Milly Bott, a plump little woman like a dove, is suddenly a widow after her husband Ernest’s accident. The respectable Botts gather around her to commiserate, but she appears to be stunned. Then comes the fateful news. Her husband has left her only £1000 of his huge fortune, giving the rest to a home for fallen women and ending his will with “she will know why.”

Of course, the family assumes that Milly has had an affair. They decide that the only way to avoid scandal is to rally around her. But Milly has other ideas. She decides to run off to London to get her legacy and then travel to Switzerland to stay with her sister, Agatha. For, the only other scandal in the Bott family was created when Agatha eloped with a Swiss.

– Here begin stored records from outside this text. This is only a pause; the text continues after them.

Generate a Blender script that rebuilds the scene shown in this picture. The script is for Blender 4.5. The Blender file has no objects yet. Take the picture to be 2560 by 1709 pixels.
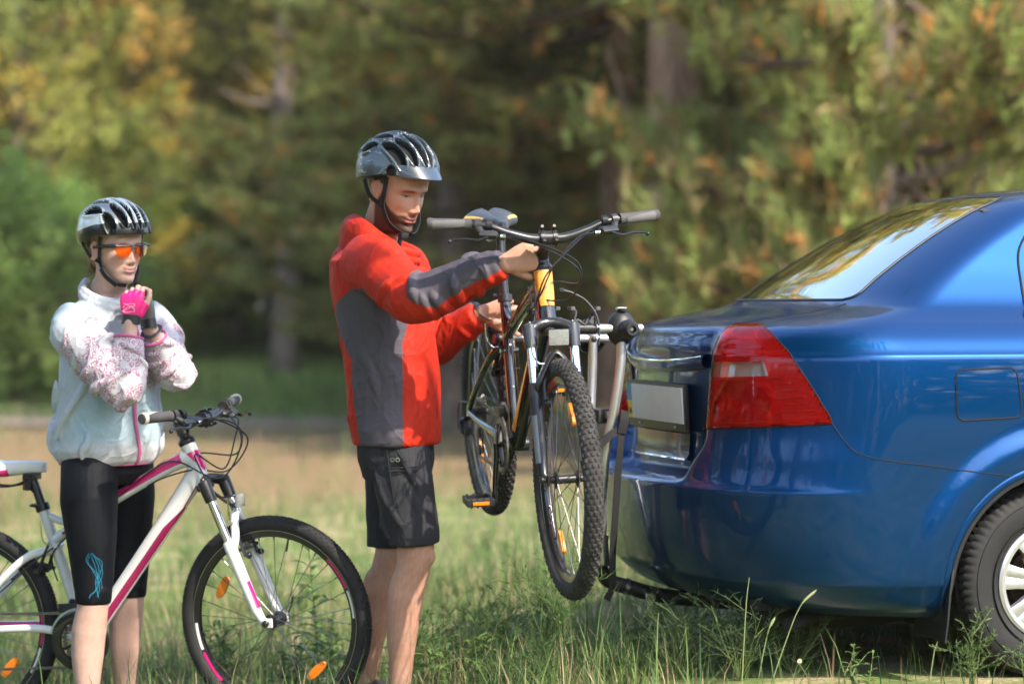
import bpy, bmesh, math, random
import numpy as np
from mathutils import Vector, Matrix, Euler, noise as mnoise

sc = bpy.context.scene
C = sc.collection
R = math.radians
random.seed(7)
rng = np.random.default_rng(11)

# ------------------------------------------------------------------ camera
cam_d = bpy.data.cameras.new('camera')
cam_d.lens = 85.0
cam_d.sensor_width = 36.0
cam_d.clip_start = 0.1
cam_d.clip_end = 600.0
cam_d.dof.use_dof = True
cam_d.dof.focus_distance = 7.25
cam_d.dof.aperture_fstop = 1.7
cam = bpy.data.objects.new('camera', cam_d)
C.objects.link(cam)
cam.location = (0.0, 0.0, 1.34)
cam.rotation_euler = (R(90 - 0.868), 0.0, 0.0)
sc.camera = cam

# ------------------------------------------------------------------ world and sun
SUN = Vector((0.50, -0.54, 0.74)).normalized()          # towards the sun
world = bpy.data.worlds.new('World')
sc.world = world
world.use_nodes = True
wn = world.node_tree
sky = wn.nodes.new('ShaderNodeTexSky')
sky.sky_type = 'NISHITA'
sky.sun_disc = False
sky.sun_elevation = math.asin(SUN.z)
sky.sun_rotation = math.atan2(SUN.x, SUN.y)
sky.air_density = 1.0
sky.dust_density = 1.6
sky.ozone_density = 1.0
bg = wn.nodes['Background']
bg.inputs['Strength'].default_value = 0.15
wn.links.new(sky.outputs['Color'], bg.inputs['Color'])

sun_d = bpy.data.lights.new('sun', 'SUN')
sun_d.energy = 2.0
sun_d.angle = R(0.55)
sun_d.color = (1.0, 0.90, 0.76)
sun = bpy.data.objects.new('sun', sun_d)
C.objects.link(sun)
sun.rotation_euler = (-SUN).to_track_quat('-Z', 'Y').to_euler()

vs = sc.view_settings
vs.view_transform = 'Standard'
vs.look = 'None'
vs.exposure = 2.1
vs.gamma = 1.0
vs.use_curve_mapping = False
sc.render.engine = 'CYCLES'
sc.cycles.use_denoising = True
sc.cycles.max_bounces = 6
sc.cycles.diffuse_bounces = 2
sc.cycles.glossy_bounces = 3
sc.cycles.use_adaptive_sampling = True
sc.cycles.adaptive_threshold = 0.02
sc.cycles.transmission_bounces = 4
sc.cycles.transparent_max_bounces = 12
sc.cycles.caustics_reflective = False
sc.cycles.caustics_refractive = False
sc.cycles.sample_clamp_indirect = 6.0

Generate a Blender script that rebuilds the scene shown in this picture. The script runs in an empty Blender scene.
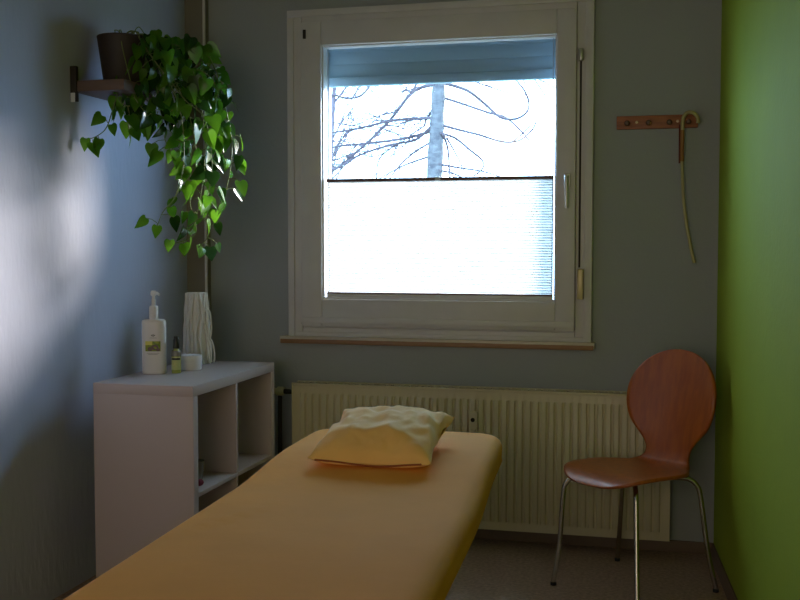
VINES = [
 [(-1.99,3.725,2.034),(-1.907,3.767,2),(-1.824,3.808,1.939),(-1.774,3.833,1.845),(-1.759,3.842,1.653),(-1.778,3.833,1.46),(-1.814,3.817,1.312)],
 [(-2,3.783,2.045),(-1.864,3.85,2.058),(-1.754,3.903,1.97),(-1.707,3.927,1.816),(-1.687,3.937,1.66),(-1.71,3.927,1.502),(-1.746,3.91,1.415)],
 [(-1.99,3.687,2.02),(-1.893,3.737,1.957),(-1.828,3.77,1.801),(-1.817,3.777,1.611),(-1.845,3.763,1.477),(-1.89,3.742,1.411),(-1.91,3.732,1.358)],
 [(-1.951,3.77,2.025),(-1.851,3.82,1.884),(-1.799,3.847,1.654),(-1.822,3.837,1.46),(-1.802,3.847,1.336),(-1.858,3.82,1.297),(-1.892,3.803,1.293)],
 [(-2.019,3.647,1.97),(-2.02,3.647,1.874),(-2.041,3.637,1.784),(-2.061,3.627,1.723),(-2.091,3.612,1.693),(-2.126,3.593,1.677)],
 [(-2.013,3.688,1.984),(-2.005,3.693,1.853),(-2.006,3.693,1.759),(-2,3.697,1.691)],
 [(-1.989,3.763,2.053),(-1.905,3.805,2.029),(-1.82,3.847,2.056),(-1.758,3.877,2.02),(-1.711,3.9,1.914)],
 [(-1.982,3.83,2.045),(-1.827,3.905,2.004),(-1.758,3.938,1.858),(-1.763,3.937,1.701),(-1.736,3.95,1.603),(-1.714,3.96,1.623)],
 [(-2.014,3.713,1.988),(-1.959,3.742,1.896),(-1.91,3.767,1.803),(-1.894,3.775,1.689),(-1.858,3.793,1.621)],
 [(-1.958,3.665,2.008),(-1.861,3.715,1.926),(-1.796,3.748,1.835),(-1.73,3.782,1.761),(-1.708,3.793,1.591),(-1.723,3.787,1.476)],
 [(-2.009,3.842,2.048),(-1.889,3.9,1.99),(-1.802,3.942,1.907),(-1.742,3.97,1.862),(-1.715,3.983,1.744)],
 [(-1.995,3.773,2.016),(-1.962,3.79,1.922),(-1.895,3.823,1.867),(-1.869,3.837,1.752),(-1.891,3.827,1.655)],
 [(-1.979,3.68,1.996),(-1.97,3.685,1.888),(-1.922,3.71,1.815),(-1.923,3.71,1.74)],
 [(-1.971,3.81,2.049),(-1.904,3.843,2.005),(-1.801,3.893,1.939),(-1.803,3.893,1.756),(-1.846,3.873,1.58),(-1.785,3.903,1.443),(-1.779,3.907,1.325),(-1.815,3.89,1.273)],
 [(-1.93,3.73,2.006),(-1.848,3.772,1.934),(-1.763,3.813,1.956),(-1.703,3.843,1.882),(-1.738,3.827,1.805)],
 [(-2.002,3.87,2.053),(-1.88,3.928,2.05),(-1.81,3.962,1.989),(-1.779,3.977,1.927),(-1.773,3.98,1.848)],
 [(-1.996,3.62,1.972),(-1.95,3.645,1.834),(-1.896,3.673,1.746),(-1.919,3.662,1.723)],
 [(-1.991,3.687,1.975),(-2.018,3.673,1.892),(-2.032,3.667,1.839),(-2,3.683,1.81),(-1.96,3.703,1.834)],
 [(-1.992,3.75,1.971),(-1.98,3.757,1.872),(-2.014,3.74,1.826),(-2.054,3.72,1.809)],
 [(-1.952,3.732,1.974),(-1.911,3.753,1.869),(-1.912,3.753,1.794),(-1.946,3.737,1.732)],
 [(-1.973,3.797,2.008),(-1.913,3.827,1.918),(-1.88,3.843,1.834),(-1.936,3.817,1.771)],
 [(-1.993,3.723,2.027),(-1.992,3.723,2.087),(-1.976,3.732,2.114),(-1.953,3.743,2.081)],
 [(-1.991,3.75,2.031),(-1.957,3.767,2.063),(-1.933,3.778,2.064),(-1.924,3.783,2.034)],
]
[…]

Milly decides she will confess her sins to Agatha and go on to live a life of expiation, for she has indeed had an affair.

But naïve and sweet-natured Milly is in for many disillusions, beginning with her first meeting with her sister in 25 years, for Ernest forbade the association. Milly has been writing to her sister secretly and encounters her in London.

Expiation is a social satire that is sometimes hilarious and sometimes touching. As the virtuous characters jump from one conclusion to another and behave with less Christian forgiveness the more religious they are, poor silly but penitent and unfailingly kind Milly unwittingly turns their lives topsy-turvy.

I received this book from the publishers in exchange for a free and fair review.